AIM OF THE EXERCISE: Each line that holds the word "from" is to be identified and copied.
■ ■ ■
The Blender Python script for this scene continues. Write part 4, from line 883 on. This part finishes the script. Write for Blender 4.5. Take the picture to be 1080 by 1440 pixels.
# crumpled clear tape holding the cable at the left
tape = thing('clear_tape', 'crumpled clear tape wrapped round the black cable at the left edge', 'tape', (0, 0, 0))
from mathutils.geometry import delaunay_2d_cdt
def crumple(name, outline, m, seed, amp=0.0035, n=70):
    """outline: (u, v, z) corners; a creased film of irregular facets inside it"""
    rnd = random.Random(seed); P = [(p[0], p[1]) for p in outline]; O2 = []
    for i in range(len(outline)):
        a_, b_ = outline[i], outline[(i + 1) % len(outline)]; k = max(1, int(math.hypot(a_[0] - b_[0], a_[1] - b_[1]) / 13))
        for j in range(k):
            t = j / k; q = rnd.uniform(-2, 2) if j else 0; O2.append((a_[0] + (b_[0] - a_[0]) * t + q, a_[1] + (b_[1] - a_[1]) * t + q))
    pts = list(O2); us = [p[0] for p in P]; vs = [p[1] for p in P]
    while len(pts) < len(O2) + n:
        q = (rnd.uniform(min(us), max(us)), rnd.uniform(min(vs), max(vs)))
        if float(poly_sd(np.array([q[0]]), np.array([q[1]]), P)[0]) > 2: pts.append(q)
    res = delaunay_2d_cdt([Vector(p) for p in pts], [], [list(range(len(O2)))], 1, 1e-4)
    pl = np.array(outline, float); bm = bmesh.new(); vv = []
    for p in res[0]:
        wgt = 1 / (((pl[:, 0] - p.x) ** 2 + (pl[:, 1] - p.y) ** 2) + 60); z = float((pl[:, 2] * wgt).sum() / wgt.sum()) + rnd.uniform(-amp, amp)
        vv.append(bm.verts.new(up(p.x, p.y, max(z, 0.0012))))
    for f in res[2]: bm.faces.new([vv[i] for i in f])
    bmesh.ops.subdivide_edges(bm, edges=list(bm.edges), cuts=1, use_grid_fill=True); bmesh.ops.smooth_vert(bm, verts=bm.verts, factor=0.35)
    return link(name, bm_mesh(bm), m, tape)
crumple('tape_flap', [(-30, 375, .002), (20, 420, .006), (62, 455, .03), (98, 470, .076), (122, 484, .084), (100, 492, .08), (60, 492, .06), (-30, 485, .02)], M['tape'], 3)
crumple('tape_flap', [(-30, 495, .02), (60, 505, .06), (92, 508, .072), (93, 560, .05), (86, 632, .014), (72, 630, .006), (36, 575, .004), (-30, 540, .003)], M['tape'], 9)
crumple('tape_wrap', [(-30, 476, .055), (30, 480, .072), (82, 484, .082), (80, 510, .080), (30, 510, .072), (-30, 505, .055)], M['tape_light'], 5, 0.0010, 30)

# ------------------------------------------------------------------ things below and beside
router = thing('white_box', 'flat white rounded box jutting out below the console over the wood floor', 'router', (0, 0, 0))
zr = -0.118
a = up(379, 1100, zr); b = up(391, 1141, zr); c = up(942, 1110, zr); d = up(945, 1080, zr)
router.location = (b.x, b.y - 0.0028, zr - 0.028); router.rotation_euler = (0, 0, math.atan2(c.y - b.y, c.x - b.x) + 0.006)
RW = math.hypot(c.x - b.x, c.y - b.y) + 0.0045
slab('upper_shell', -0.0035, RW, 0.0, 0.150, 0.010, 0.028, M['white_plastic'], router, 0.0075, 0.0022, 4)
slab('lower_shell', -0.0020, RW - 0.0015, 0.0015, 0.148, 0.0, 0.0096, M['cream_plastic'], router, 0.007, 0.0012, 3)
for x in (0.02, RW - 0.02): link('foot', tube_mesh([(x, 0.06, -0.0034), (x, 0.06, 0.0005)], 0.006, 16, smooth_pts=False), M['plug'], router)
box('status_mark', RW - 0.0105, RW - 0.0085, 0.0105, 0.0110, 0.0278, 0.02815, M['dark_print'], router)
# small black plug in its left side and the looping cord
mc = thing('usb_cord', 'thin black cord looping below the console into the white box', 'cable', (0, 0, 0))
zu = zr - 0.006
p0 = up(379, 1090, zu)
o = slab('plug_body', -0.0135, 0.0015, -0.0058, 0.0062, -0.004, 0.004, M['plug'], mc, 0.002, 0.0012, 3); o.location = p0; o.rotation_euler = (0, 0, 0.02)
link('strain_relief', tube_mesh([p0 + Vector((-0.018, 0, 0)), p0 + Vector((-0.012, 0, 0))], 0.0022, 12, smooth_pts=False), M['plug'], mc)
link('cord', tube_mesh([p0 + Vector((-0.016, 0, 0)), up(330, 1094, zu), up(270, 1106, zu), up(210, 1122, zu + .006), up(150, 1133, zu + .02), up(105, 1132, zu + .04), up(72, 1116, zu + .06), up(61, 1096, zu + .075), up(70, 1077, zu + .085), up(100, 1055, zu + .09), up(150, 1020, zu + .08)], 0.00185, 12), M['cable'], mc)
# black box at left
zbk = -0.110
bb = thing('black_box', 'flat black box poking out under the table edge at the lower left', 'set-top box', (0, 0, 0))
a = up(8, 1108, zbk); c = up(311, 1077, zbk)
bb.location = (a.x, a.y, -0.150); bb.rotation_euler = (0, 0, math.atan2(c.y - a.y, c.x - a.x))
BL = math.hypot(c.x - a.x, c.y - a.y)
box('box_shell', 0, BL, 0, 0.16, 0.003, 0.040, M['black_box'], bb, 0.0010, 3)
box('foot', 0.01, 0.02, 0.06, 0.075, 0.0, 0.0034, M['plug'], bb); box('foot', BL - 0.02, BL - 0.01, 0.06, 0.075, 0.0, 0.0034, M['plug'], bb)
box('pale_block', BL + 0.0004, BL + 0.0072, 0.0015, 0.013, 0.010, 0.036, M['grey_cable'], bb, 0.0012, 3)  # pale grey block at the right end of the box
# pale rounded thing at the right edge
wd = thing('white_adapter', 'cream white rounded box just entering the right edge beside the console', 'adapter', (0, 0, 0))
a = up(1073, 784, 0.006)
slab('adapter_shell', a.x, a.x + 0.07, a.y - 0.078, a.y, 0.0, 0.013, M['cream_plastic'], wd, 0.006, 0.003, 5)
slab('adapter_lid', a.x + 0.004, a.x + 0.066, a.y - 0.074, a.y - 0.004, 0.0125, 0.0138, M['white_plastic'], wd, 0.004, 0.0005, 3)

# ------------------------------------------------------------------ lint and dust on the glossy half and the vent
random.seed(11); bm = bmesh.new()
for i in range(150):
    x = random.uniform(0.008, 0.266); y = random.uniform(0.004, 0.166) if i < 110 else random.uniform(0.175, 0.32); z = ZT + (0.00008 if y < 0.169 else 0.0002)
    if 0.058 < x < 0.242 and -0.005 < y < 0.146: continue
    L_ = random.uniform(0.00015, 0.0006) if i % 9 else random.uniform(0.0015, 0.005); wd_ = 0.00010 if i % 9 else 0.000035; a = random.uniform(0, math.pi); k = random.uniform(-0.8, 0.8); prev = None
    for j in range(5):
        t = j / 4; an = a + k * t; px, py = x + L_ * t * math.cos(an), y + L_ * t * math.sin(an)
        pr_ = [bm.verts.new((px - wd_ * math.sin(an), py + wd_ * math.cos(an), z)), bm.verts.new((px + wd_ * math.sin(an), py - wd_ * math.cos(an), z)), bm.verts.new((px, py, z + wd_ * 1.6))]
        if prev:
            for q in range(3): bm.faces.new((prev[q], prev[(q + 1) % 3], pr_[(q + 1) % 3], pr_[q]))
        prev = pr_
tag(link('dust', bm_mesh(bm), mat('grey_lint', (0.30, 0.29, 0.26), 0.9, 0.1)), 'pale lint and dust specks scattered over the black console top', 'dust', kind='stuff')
■ ■ ■
SOLUTION TO THE PROBLEM:
The Blender Python script for this scene continues. Write part 4, from line 883 on. This part finishes the script. Write for Blender 4.5. Take the picture to be 1080 by 1440 pixels.
from mathutils.geometry import delaunay_2d_cdt